It was way back in October 2010 that I first asked Trinity graduate, Belinda McKeon, to do an interview with Trinity News. But since Solace, her novel exploring the tensions between a farmer and his academic son, had not yet been published, any interview would have to wait. It was not until five weeks ago, in fact, during the week of her book launch, that I sat down to talk to McKeon. In the time since then, Solace has received both critical and popular acclaim. Yet it is only now, on the eve of a deadline almost a whole year since the interview was originally proposed, that I’ve taken it upon myself to actually write the piece. Deadlines, as McKeon herself will freely admit, can have such a mobilising effect.
How did Solace come about?
It actually started out as a short story I wrote for the first Davy Byrne Awards in 2004. I hadn’t been finishing anything, so it seemed like a good deadline to work towards to get a piece of fiction together. But of course I ended up writing it the night before the deadline, which is pretty typical of me. I wrote it overnight. It was about five or six pages and it wasn’t really a story. It was very obviously a fragment of something – a scene between Mark and Tom, playing on the kind of tensions which ended up being developed further in the novel, the tensions between a father who’s a farmer and a son who wants to build his own academic life in Dublin. There were several things present in a very undeveloped and inchoate form.
Do you know what you are going to write before you sit down at your desk?
No, it comes to me. There’s an actual physical element to it. Unless I’m touching the computer keys or have a pen to paper, it won’t come. Whatever way my brain is wired, there seems to be a relationship between the action of writing and the release of material. Sometimes imagery comes during the off-time. If I’ve been keeping a good routine, an image will pop into my head when I’m washing dishes or taking a walk. But that can’t be a conscious thing. You can’t think, ‘I’m going for a walk to think about my novel’.
MFA programmes have come in for a lot of criticism in recent years. Can you talk about your experience of the course at Columbia?

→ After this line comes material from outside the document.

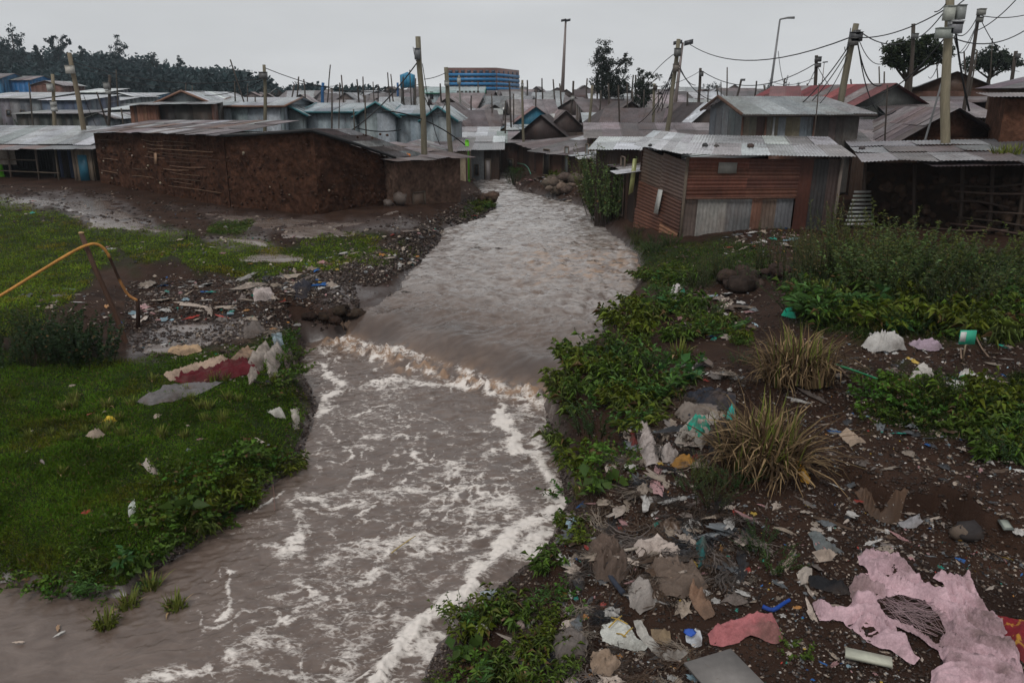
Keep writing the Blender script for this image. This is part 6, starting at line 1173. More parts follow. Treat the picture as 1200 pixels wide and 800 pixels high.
patch('herb', [(612, 665), (645, 665), (655, 720), (650, 790), (625, 790)], 7, .6, 'upright young weed on the littered mud slope below the foam bend', HB, seed=10)
patch('lowherb', [(665, 690), (690, 690), (690, 730), (668, 730)], 2, .6, 'tiny yellow-green weed near the black bag', HB, seed=11)
patch('fine', [(795, 555), (850, 548), (868, 575), (860, 605), (810, 590)], 4, .62, 'round bush of small pale green leaves below the second dry reed clump', 'small leaved bushes on the rubbish slope', name='bush', cat='bush', seed=12)
patch('fine', [(885, 640), (915, 640), (920, 668), (885, 668)], 2, .5, 'small dark green bush standing alone in the littered earth', 'small leaved bushes on the rubbish slope', name='bush', cat='bush', seed=13)
plant('lowherb', 930, 765, .5, 'tiny sprig beside the rose cloth', 'weed', 'weed'); plant('fine', 762, 432, .55, 'loose bush between the green mass and first dry reed clump', 'bush', 'bush'); plant('fine', 868, 425, .5, 'low grey-green bush just left of the upper dry reed clump' .replace('left of', 'beside'), 'bush', 'bush')
patch('herb', [(845, 385), (885, 385), (880, 405), (850, 405)], 4, .6, 'small leafy weed behind the upper dry reed clump', HB, seed=14)
patch('lowherb', [(1015, 450), (1090, 450), (1100, 475), (1100, 500), (1020, 495)], 12, .9, 'low weed in the patch at the foot of the green rod', HB, seed=15)
patch('herb', [(1105, 470), (1200, 460), (1260, 480), (1260, 540), (1160, 545), (1150, 510)], 20, .85, 'leafy weed in the patch beside the white and green wrapper', HB, seed=16)
patch('herb', [(940, 352), (1010, 345), (1100, 350), (1230, 330), (1240, 395), (1150, 398), (1060, 388), (960, 380)], 60, 1.25, 'leafy weed in the long low thicket before the stick shed', HB, seed=17)
patch('fine', [(1080, 335), (1240, 325), (1240, 360), (1100, 370)], 16, 1.5, 'bushy weed in the low thicket under the lashed sticks', HB, seed=18)
for px, py, s, k, zs, lab in [(1042, 347, .8, 'tallbush', 1.0, 'largest rounded green bush in front of the dark stick shed'), (1008, 343, .62, 'tallbush', .8, 'bush leaning against the largest green bush'), (1082, 348, .6, 'tallbush', .75, 'bush between the largest green bush and lashed sticks'), (1130, 345, .5, 'tallbush', .6, 'low wide bush under the lashed sticks'), (1185, 350, .55, 'tallbush', .5, 'low bush under the lashed sticks at the frame edge'), (930, 335, 1.5, 'weed', 1.15, 'tall wispy brown-green weed below the slatted panel'), (958, 340, 1.75, 'weed', 1.25, 'tallest feathery weed beside the slatted panel'), (900, 325, 1.1, 'weed', .9, 'wispy weed near the litter heap under the rust red shack'), (978, 342, 1.6, 'weed', .9, 'dark weedy clump under the leaning sticks'),
    (848, 328, 1.1, 'weed', 1.1, 'dark upright weed in the grass below the grey patched front'), (830, 325, .9, 'weed', 1.0, 'thin brown weed stems beside the grassy bank'), (868, 332, .9, 'fine', 1.3, 'small bush by the brown earth lump'), (942, 298, .34, 'tallbush', .9, 'green bush against the corner of the rust red shack'), (1028, 354, .55, 'tallbush', .8, 'lower front part bush touching the largest green bush'), (1062, 342, .6, 'tallbush', 1.0, 'taller bush just behind the largest green bush'), (965, 322, .55, 'tallbush', .9, 'leafy bush below the slatted panel')]:
    plant(k, px, py, s, lab, 'bush' if k in ('fine', 'tallbush') else 'weed', 'bush' if k in ('fine', 'tallbush') else 'weed', zs=zs)
for px, py, s, lab in [(968, 372, 1.0, 'large-leaved plant below the orange scrap'), (1045, 385, .9, 'large-leaved plant in front of the thicket'), (1000, 365, .8, 'second large-leaved plant nearer the tall feathery weed'), (1135, 372, .8, 'large-leaved plant deep in the thicket under the lashed sticks')]: plant('bigleaf', px, py, s, lab, 'plant', 'leafy_plant')
for px, py, s, lab in [(935, 448, 1.0, 'upper dry reed clump with green tips, beside the green rod'), (893, 548, 1.0, 'lower dry reed clump leaning over the dark rags')]:
    q = GP(px, py); root = empty('reed_clump', q, lab, 'reed clump'); root.scale = (s, s, s)
    for i, (dx, dy, r, sc) in enumerate([(0, 0, 0, 1.0), (-.22, .1, 1.7, .8), (.22, -.06, 3.2, .85), (.05, .22, 4.4, .9)]): o = bpy.data.objects.new('blade_tuft', REED[i % 3]); COL.objects.link(o); o.parent = root; o.location = (dx, dy, 0); o.rotation_euler = (.25 * math.sin(r * 3 + px), .3 * math.cos(r * 2 + px), r); o.scale = (sc,) * 3
patch('tallbush', [(696, 240), (722, 250), (722, 262), (700, 262)], 3, .8, 'dark bush hanging over the water by the brown channel shack', 'dark bushes by the channel shack', name='bush', cat='bush', zs=1.4, seed=20)
patch('fine', [(735, 265), (790, 285), (760, 300), (738, 290)], 6, .8, 'low bush at the water corner of the rust red shack', 'dark bushes by the channel shack', name='bush', cat='bush', seed=21)
# left bank
patch('darkbush', [(-30, 400), (30, 395), (80, 400), (125, 408), (120, 425), (60, 432), (-30, 436)], 9, .62, 'dark straggly bush caught with rags around the leaning post', 'dark bushes around the leaning post', name='bush', cat='bush', seed=22)
patch('weed', [(20, 400), (110, 395), (110, 415), (20, 420)], 4, .55, 'thin brown-stemmed weed sticking out of the dark bushes', HB, seed=28)
patch('lowherb', [(185, 560), (260, 530), (330, 540), (300, 590), (235, 640), (160, 650), (150, 610)], 46, 1.0, 'low leafy weed on the grass edge above the brown water', HB, seed=23)
patch('herb', [(190, 600), (290, 570), (300, 592), (240, 636), (180, 660)], 16, .62, 'drooping weed at the grass edge above the brown water', HB, seed=24)
patch('lowherb', [(-30, 670), (90, 680), (80, 700), (-30, 692)], 12, .7, 'low weed where the grass bank meets the still water', HB, seed=29)
patch('herb', [(80, 655), (170, 660), (150, 695), (80, 695)], 9, .5, 'weed at the lowest tip of the grassy bank', HB, seed=25)
patch('lowherb', [(300, 400), (350, 392), (358, 430), (350, 470), (310, 470)], 12, .8, 'low weed on the rag-strewn clod at the ledge', HB, seed=26)
patch('lowherb', [(60, 690), (150, 700), (120, 720), (70, 715)], 5, .55, 'half drowned weed off the tip of the grassy bank', 'half drowned weeds', seed=27, river_ok=True)
for px, py, lab in [(150, 712, 'drowned tuft with long blades standing in still brown water'), (125, 735, 'drowned arching sprout, farthest out in the still water'), (178, 690, 'drowned tuft nearest the grass tip'), (205, 715, 'single drowned sprout with one long leaf, toward the foam')]:
    q = P(px, py, .0); plant('tuft', 0, 0, .8, lab, 'weed', 'weed', pt=q); plant('herb', 0, 0, .35, lab + ', leafy part', 'weed', 'weed', pt=q)
patch('tuft', [(60, 560), (300, 500), (340, 440), (150, 440), (10, 500)], 30, .55, 'longer grass tuft on the smooth green bank', 'longer grass tufts on the green bank', name='grass_tuft', cat='grass tuft', seed=30)
for px, py, lab in [(348, 545, 'leafy weed standing in the water edge below the green bank'), (338, 552, 'second weed at the water edge below the green bank'), (300, 545, 'pale broad sprout on the green bank edge')]: plant('herb', px, py, .6, lab, 'weed', 'weed')
patch('darkbush', [(-20, 160), (110, 160), (110, 166), (-20, 166)], 7, 1.6, 'dark scrub bush between the open stall and dark row houses', 'scrub behind the stall', name='bush', cat='bush', seed=31)
patch('herb', [(590, 188), (606, 186), (606, 207), (597, 210)], 7, 1.3, 'bright weed on the grassy islet at the channel bend', HB, seed=32)
patch('darkbush', [(590, 210), (603, 212), (604, 222), (592, 222)], 2, .7, 'small dark bush at the point of the channel bend', 'small bushes at the channel bend', name='bush', cat='bush', seed=33)
patch('herb', [(640, 207), (664, 207), (662, 215), (642, 215)], 5, 1.0, 'weed on the bank beside the low dark shack', HB, seed=34)
patch('herb', [(555, 240), (582, 238), (582, 250), (550, 256)], 6, .8, 'weed on the crumbling bank below the small bend hut', HB, seed=35)
q = PY(1187, 180, 21); 
for dx in (0, .25, -.2): o = plant('tuft', 0, 0, 1.6, 'grassy tuft sprouting over the flat black sheets at the frame edge', 'grass tuft', 'grass_tuft', group='tufts over the flat black sheets', pt=np.array([q[0] + dx, 21.2, Zp(187, 21)]))
print('plants done')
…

I went to Columbia with a very specific demand. I wanted to have deadlines. You’re there for two or three years, you have constant deadlines and everyone around you is trying to finish their book. That has a very motivating effect. But I honestly don’t think I got a whit of formal training out of the course. But then I didn’t go in looking for that. I went there to force myself into an action that recognised the seriousness of finishing the book. And so I agree with a lot of the criticism of MFA programmes. I think an awful lot of them are just rackets. I did have a very good experience at Columbia. It was also a very mixed experience. There were some absolutely superb teachers, many of whom were teaching almost academic seminars about, you know, the novel. I didn’t have a class on how to write a sentence or a paragraph. But the deadlines were very important and I met some really terrific writers who are now my readers and peers.
Do you have any intellectual insecurities?
Too many to even articulate. I feel a huge nostalgia for when I was at your stage, when I’d just finished my undergrad and was immersed in so many different genres, reading and learning so much every day. If I have an insecurity, it’s that that slackens when you leave academia. Journalism does that to you as well because you become an expert in everything for ten minutes. When I was an undergrad I would just live in the library, completely immersed in it. I don’t really do that so much anymore. I had such a great time in Trinity. I took each of the writer-in-residence workshops – except one, which I didn’t get into – which were great. The first year I did it, Paul Murray was a fourth year at the time and he was in that class. That’s where I first met him. He was telling me recently that Skippy Dies was started as a short story in 1994. He wouldn’t have been even twenty at the time. I mention that because, as I said, Solace came out of a short story six or seven years ago; Skippy came out of one from almost twenty years ago! These things lodge and ferment. That’s what they should do, anyway – which is why the deadline for my next novel is causing me quite a bit of anxiety. I feel I should probably have negotiated a little more time for myself.
Have you had time to sit down and work on that?
I have had time. But I haven’t really availed of the time very well. It’s a strange experience to be writing a different novel to Solace. A little bit painful, actually. In some ways I feel like it’s my first novel. But I am just doggedly writing down all the crap, because I really believe in the idea of a shitty first draft. Claire Keegan says that certain stuff has to burn away before you can get to the core of what you’re writing. Yeah, you just have to write through the shit really.